Thursday, January 20, 2005

Unforgivable Blackness

This is the title of a 4-hour PBS documentary by Ken Burns this past Monday and Tuesday evenings. It’s the story of Jack Johnson, the first black world heavyweight boxing champion (from 1910 to 1915). Johnson was portrayed by James Earl Jones in “The Great White Hope” in 1970. Miles Davis made an album in 1970 titled “Tribute to Jack Johnson.”

This documentary depicts the political and racial climate in the United States in the early 1900s. As terrible as today’s racial injustices are, this country has presumably made some progress since then. From 1908 to 1910, Johnson was by far the best boxer anyone had ever seen. (A lot of experts thought Johnson was a far better boxer than any of the champions that came after him; that the Jack Johnson of 1910 would have trounced any of the champions from the 1930s, '40s or '50s.) However, the “color line” was firmly in place. No white boxer would fight him; this way the world champion would always be white, and Johnson could only be the best “Negro boxer.”

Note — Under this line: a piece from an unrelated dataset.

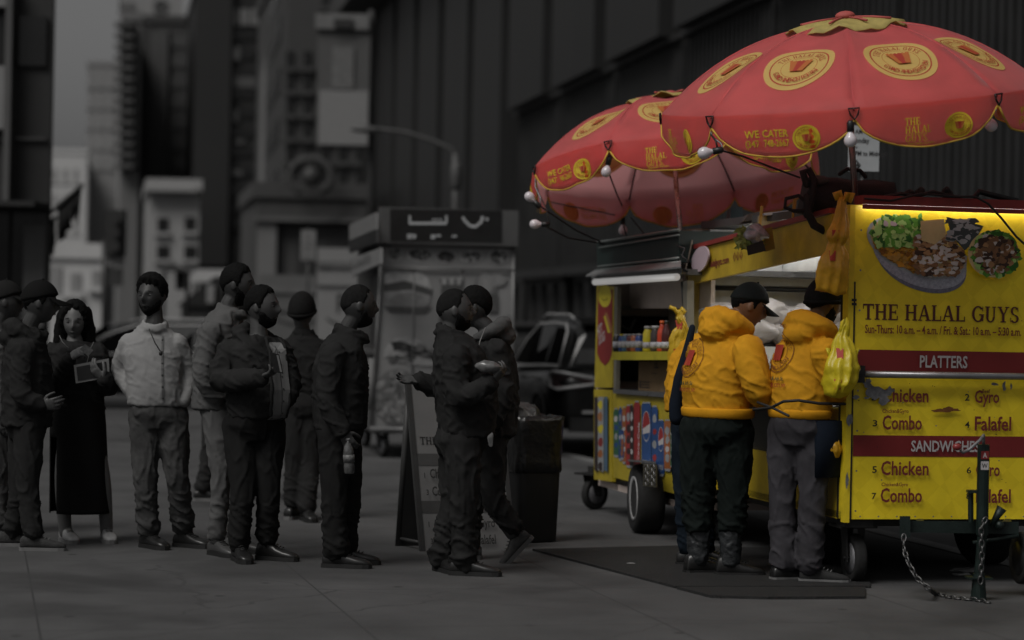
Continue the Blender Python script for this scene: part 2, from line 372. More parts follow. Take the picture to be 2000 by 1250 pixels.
# flags over the pavement
def flag(px, py, qx, qy, Y, label):
    t = thing('flag', label, 'flag', W(px, py, Y))
    bm = BM(); a, b = W(px, py, Y), W(qx, qy, Y); tube(bm, [a, b], .04, 8, True); obj('pole', bm, M('flag_pole', .06, .5), t, True, True)
    bm = BM(); d = (b - a); n = 8
    for i in range(n):
        f0, f1 = .35 + .65 * i / n, .35 + .65 * (i + 1) / n
        p0, p1 = a + d * f0, a + d * f1; l = .55 + .15 * sin(i)
        slab(bm, [p0, p1, p1 - V((.05 * sin(i + 1), 0, l)), p0 - V((.05 * sin(i), 0, l))], (0, 1, .0), .02 + .001 * i)
    obj('cloth', bm, M('dark_flag_cloth', .025, .9), t, True, True)
flag(88, 425, 160, 362, 40, 'dark flag on a slanted pole jutting from the left building')
flag(92, 440, 108, 425, 39, 'short drooping dark pennant just under the larger flag')
# distant towers, left to right
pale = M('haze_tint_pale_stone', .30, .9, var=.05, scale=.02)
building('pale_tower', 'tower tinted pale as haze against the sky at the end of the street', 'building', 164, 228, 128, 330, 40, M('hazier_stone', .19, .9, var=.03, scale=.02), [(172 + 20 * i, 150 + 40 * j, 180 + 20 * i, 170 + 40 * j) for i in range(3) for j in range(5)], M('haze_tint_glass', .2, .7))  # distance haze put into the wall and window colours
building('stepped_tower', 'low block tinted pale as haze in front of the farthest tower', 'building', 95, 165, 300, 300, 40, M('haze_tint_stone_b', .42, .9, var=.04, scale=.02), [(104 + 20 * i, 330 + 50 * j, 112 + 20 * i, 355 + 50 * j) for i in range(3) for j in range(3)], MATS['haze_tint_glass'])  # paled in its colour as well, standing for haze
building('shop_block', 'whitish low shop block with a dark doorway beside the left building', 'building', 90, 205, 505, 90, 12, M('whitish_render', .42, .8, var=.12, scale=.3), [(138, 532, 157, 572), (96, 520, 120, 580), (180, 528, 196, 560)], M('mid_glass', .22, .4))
t = building('balcony_tower', 'slim tower with stacked striped balconies left of the dark tower', 'building', 231, 266, 40, 150, 20, M('balcony_stone', .12, .8, scale=.2))
for k in range(14):
    fblock(t, 'balcony', 230, 48 + 21 * k, 266, 57 + 21 * k, 150, -1.2, M('balcony_front', .07, .7)); fblock(t, 'window', 236, 58 + 21 * k, 262, 66 + 21 * k, 150, -.1, glassm)
t = building('white_top_tower', 'white topped tower rising behind the slim balcony tower', 'building', 226, 345, -40, 240, 30, M('white_tower', .21, .8, var=.08, scale=.05))
for x in (236, 252, 300, 318): fblock(t, 'window', x, 4, x + 10, 18, 240, -.2, M('soft_glass', .11, .5))
for y in (0, 24): fblock(t, 'window', 304, y, 324, y + 14, 240, -.25, glassm)
t = building('grey_tower', 'plain grey tower with a paler vertical stripe behind the white house', 'building', 266, 386, 46, 170, 20, M('tower_grey', .036, .7, scale=.06))
fblock(t, 'pilaster', 296, 60, 324, 400, 170, -.4, M('tower_stripe', .05, .7, scale=.1)); fblock(t, 'pilaster', 268, 50, 292, 420, 170, -.3, M('tower_dark', .022, .6, scale=.1))
for j in range(8): fblock(t, 'window', 335, 70 + 40 * j, 378, 92 + 40 * j, 170, -.1, M('tower_glass', .06, .3))
t = building('white_house', 'small white house with four square windows at the street corner', 'building', 287, 386, 372, 120, 14, M('white_stucco', .25, .8, var=.08, scale=.2), [(308, 426, 329, 454), (361, 424, 382, 452), (307, 480, 331, 507), (360, 480, 384, 507)], glassd)
fblock(t, 'cornice', 284, 366, 388, 376, 120, -.8, MATS['white_stucco'])
for x in (288, 312): fblock(t, 'chimney', x, 350, x + 16, 372, 122, 1.0, MATS['white_stucco'])
t = building('black_tower', 'tall near black tower with a few lit windows left of centre', 'building', 385, 502, -60, 140, 26, M('near_black_cladding', .010, .5, scale=.06, var=.3))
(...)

The racial hatred was incredible. Everywhere Johnson went – boxing matches, hotels, nightclubs – there were mobs of furious white people jeering him. He received constant death threats.

In 1910, Johnson was finally able to fight the official (white) champion, Jim Jeffries, and he won. When he became the world heavyweight champion, there were race riots all across the U.S. – white riots, that is. Scores of people were killed in these riots; mostly blacks. And this was mainly in northern cities – can’t blame the Deep South for this. (Funny, I don’t remember reading about these riots in any history textbooks.)

Newspaper editorials reflected the racial prejudices of the day. The New York Times editorial right before Jack Johnson’s fight with Jim Jeffries said “if the black man wins, thousands and thousands of his ignorant brothers will misinterpret his victory as justifying claims to much more than mere physical equality with their white neighbors.” The Chicago Tribune warned in an editorial that a win by Johnson would encourage blacks to challenge the power of whites.

Also, the Chief Justice of the Supreme Court during this time was a former Ku Klux Klansman.

So, I guess we’ve made some progress…


Anonymous Anonymous said...

There was not another Negro Heavyweight champ until Joe Louis and that was not by accident. Mindful of Johnson Joe Louis was told to not speak up, play by the rules, be polite and NEVER get your picture taken with a white women.

For all of that effort, Joe Louis still experienced racism. He was ripped off by promoters and the US Goverment and would have died broke had he not got hired as a greeter by a casino.

For a black athlete at the time, it didn't pay to follow the rules either. Look at National hero Jesse Owens, from beating Hitler' Supermen to racing horses for money at home.